Regulating new-era digital shared-economy businesses is a complex issue. While Transportation Network Companies (TNCs) such as Uber and Lyft deliver a valuable service, they also disrupt existing business models that have worked well, causing social issues. There has been an increase in taxi drivers and dispatchers committing suicide [8] because they feel threatened by the new business model.

Environmentalists, on both sides of the ride-sharing economy divide, clash as well. Some say cheaper ride-sharing causes more people to shun environment-friendly public transport in favor of an Uber or Lyft cab. Others say that, based on data analysis, [9] ride-sharing is helping the environmental cause – prompting more riders to start/end their journey at public transportation hubs.

Regulators must consider the fact that many Uber/Lyft drivers are now infused with the entrepreneurial spirit and are embracing the gig-economy. From a consumer standpoint, this offers more choice for ride-hailers. This makes getting a ride and paying for it more efficient – something that Prof. Sundararajan highlighted as a key metric governing success of shared economy business models.

Other regulatory aspect to consider is the “value proposition” that shared-economy business models offer – especially in/around poorer neighborhoods. A study commissioned by Uber [10] confirmed that their service resulted in shorter wait times and lower fares in below-average income areas, compared to conventional taxi services.

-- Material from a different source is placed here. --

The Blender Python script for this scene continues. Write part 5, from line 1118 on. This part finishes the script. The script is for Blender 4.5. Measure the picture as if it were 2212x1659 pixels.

Whether the legislation should be at the State or local level is debatable. A legislative framework has been proposed by Schaller Consulting, [11] which is a starting point. For instance, “flagged” services (such as on a local street or at a bus terminal or airport) could be legislated locally (either city or county level). “Dispatched” services could be legislated State-wide.

Any regulatory framework that takes the best of both business models (the digital ride -sharing and traditional taxi cab industry) and enforces it on both participants, will be a win-win for everyone – especially for consumers.